Set task => Return only the lines from the top of the material through the line marked by "from mathutils import Vector, Matrix", unaltered.

=== Supplied information ===

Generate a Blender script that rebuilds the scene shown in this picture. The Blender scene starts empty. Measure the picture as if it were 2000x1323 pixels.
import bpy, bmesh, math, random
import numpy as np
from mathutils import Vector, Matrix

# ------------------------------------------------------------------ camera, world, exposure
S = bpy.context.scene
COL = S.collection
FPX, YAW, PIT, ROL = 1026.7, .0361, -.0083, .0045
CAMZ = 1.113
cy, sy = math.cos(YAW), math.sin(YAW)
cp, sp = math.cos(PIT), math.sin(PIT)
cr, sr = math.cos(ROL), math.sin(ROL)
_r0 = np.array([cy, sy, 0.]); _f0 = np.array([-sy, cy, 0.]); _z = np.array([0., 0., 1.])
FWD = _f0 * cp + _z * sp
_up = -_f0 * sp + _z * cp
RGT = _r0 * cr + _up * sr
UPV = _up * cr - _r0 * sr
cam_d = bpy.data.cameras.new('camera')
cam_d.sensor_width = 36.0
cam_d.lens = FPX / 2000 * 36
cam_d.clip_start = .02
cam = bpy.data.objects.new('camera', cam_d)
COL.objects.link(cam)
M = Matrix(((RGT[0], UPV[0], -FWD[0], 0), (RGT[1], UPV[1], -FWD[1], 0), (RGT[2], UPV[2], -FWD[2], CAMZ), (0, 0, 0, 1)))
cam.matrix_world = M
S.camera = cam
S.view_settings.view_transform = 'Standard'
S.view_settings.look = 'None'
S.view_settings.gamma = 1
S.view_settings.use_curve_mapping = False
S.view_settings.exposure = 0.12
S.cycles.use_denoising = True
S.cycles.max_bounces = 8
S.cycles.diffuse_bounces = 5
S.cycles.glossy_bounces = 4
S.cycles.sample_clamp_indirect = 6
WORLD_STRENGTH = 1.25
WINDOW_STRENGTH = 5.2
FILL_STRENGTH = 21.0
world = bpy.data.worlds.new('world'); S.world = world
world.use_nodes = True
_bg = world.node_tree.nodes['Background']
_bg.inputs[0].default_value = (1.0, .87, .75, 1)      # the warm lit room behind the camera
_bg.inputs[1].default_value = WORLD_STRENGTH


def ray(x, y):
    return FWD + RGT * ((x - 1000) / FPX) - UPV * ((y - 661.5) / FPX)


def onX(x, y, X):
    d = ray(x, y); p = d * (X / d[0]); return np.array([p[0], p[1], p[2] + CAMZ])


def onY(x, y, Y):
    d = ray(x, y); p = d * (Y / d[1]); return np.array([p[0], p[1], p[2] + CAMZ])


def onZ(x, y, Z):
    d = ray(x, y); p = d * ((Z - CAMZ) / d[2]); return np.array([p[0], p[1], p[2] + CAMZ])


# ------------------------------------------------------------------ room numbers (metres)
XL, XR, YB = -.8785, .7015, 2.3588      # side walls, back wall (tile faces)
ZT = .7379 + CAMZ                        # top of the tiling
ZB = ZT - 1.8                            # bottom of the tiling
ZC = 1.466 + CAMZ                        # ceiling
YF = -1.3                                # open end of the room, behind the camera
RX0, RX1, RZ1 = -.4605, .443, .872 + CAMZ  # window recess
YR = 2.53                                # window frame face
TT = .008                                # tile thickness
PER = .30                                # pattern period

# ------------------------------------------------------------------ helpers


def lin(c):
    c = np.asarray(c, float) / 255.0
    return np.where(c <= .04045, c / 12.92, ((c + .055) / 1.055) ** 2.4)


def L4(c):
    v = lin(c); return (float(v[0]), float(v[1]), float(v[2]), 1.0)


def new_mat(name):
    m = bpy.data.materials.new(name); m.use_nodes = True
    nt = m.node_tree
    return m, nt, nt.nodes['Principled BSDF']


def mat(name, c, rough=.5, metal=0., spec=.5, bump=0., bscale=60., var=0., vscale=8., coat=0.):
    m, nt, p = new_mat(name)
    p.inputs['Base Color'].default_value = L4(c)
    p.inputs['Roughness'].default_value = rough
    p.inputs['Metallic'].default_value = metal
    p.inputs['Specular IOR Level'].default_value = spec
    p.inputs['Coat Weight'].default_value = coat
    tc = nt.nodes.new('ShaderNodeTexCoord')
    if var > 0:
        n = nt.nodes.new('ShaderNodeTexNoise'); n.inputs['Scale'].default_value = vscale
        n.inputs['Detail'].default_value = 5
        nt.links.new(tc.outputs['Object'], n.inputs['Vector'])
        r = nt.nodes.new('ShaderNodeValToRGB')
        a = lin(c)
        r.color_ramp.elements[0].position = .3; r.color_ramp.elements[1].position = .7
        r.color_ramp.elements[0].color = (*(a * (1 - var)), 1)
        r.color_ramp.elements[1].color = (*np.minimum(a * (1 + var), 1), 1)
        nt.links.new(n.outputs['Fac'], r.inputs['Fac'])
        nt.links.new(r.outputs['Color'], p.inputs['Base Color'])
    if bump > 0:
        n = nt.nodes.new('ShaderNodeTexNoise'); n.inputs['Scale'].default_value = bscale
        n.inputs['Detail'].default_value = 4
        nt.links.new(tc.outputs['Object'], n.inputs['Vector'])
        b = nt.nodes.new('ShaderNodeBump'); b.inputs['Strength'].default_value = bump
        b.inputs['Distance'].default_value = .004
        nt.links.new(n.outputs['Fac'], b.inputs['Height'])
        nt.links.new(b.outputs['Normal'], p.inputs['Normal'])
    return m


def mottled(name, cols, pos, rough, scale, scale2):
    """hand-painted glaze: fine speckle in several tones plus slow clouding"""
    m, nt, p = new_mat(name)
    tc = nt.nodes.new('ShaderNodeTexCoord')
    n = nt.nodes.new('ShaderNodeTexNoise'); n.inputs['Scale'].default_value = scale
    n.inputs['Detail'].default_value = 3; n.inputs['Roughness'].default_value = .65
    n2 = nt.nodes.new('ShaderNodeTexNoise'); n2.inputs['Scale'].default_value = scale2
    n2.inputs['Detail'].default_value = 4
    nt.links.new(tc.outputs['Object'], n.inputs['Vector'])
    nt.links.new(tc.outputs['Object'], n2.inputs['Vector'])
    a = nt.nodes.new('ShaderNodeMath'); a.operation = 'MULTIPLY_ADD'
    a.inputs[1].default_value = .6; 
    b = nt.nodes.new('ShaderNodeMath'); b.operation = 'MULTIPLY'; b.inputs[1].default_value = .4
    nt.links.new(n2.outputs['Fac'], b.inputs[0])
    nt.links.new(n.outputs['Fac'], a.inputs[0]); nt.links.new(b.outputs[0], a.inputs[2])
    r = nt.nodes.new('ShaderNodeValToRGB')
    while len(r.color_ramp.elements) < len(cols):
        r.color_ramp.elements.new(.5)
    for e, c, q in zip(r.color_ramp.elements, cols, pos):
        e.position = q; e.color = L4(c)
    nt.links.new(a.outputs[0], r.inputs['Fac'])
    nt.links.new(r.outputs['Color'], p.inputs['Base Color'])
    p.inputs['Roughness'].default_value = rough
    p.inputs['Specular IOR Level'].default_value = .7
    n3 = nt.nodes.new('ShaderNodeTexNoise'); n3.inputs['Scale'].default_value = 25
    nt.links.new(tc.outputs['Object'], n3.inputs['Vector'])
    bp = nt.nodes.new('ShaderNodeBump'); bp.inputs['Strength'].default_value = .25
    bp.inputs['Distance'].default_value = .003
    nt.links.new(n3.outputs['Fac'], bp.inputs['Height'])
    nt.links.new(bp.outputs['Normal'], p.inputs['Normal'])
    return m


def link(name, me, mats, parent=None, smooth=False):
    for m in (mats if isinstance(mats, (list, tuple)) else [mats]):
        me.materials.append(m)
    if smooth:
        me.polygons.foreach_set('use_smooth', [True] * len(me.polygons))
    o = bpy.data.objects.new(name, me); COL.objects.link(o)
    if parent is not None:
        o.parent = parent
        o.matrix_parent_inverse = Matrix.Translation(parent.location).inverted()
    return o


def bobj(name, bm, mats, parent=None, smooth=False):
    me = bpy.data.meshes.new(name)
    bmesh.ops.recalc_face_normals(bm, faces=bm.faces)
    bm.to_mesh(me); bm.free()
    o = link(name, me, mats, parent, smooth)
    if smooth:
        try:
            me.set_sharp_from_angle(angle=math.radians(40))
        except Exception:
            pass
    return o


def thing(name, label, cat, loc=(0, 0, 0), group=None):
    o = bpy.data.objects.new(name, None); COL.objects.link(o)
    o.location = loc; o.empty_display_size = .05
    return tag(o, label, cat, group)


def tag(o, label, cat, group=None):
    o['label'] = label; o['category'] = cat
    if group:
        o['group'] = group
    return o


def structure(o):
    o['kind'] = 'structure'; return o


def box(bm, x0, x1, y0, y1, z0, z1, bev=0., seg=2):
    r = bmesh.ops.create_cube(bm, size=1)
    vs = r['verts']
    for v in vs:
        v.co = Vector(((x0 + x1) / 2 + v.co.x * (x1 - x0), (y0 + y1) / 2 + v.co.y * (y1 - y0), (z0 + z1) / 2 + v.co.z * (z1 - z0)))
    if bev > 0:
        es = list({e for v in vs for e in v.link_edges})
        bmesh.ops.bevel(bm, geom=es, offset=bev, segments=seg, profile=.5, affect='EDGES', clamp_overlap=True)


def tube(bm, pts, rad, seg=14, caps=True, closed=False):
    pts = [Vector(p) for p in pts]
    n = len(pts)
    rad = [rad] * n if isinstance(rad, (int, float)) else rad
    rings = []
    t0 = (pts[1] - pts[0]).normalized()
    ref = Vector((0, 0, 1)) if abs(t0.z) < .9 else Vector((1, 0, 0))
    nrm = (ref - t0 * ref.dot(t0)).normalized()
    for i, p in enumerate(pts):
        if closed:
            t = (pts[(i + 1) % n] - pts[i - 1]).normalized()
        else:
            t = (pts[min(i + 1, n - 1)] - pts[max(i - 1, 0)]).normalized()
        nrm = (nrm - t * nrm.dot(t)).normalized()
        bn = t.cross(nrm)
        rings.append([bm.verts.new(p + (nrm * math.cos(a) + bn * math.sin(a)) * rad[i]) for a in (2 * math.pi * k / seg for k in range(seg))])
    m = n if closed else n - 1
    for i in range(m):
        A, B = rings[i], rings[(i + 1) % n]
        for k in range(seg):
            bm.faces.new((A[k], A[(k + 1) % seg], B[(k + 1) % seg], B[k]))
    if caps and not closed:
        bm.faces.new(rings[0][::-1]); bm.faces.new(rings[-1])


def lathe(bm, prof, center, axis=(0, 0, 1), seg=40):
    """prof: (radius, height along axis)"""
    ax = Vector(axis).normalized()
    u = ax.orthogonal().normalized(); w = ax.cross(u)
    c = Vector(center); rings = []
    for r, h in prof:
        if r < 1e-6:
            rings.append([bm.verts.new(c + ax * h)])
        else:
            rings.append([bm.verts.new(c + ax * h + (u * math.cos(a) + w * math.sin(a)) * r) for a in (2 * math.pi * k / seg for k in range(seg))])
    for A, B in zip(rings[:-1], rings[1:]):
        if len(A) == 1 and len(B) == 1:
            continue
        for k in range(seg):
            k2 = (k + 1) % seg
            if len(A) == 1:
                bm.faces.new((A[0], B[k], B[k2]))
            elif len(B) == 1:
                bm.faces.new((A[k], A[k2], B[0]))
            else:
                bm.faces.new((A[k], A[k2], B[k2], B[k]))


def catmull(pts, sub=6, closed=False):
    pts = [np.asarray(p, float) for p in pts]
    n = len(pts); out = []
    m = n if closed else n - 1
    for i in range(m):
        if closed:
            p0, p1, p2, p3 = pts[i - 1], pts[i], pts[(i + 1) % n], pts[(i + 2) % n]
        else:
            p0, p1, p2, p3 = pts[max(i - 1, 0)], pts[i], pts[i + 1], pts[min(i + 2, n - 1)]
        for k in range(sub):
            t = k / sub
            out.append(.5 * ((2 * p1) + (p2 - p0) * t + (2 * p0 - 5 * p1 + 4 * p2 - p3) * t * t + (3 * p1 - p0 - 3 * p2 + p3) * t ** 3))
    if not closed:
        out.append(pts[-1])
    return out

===

Exercise response =>
Generate a Blender script that rebuilds the scene shown in this picture. The Blender scene starts empty. Measure the picture as if it were 2000x1323 pixels.
import bpy, bmesh, math, random
import numpy as np
from mathutils import Vector, Matrix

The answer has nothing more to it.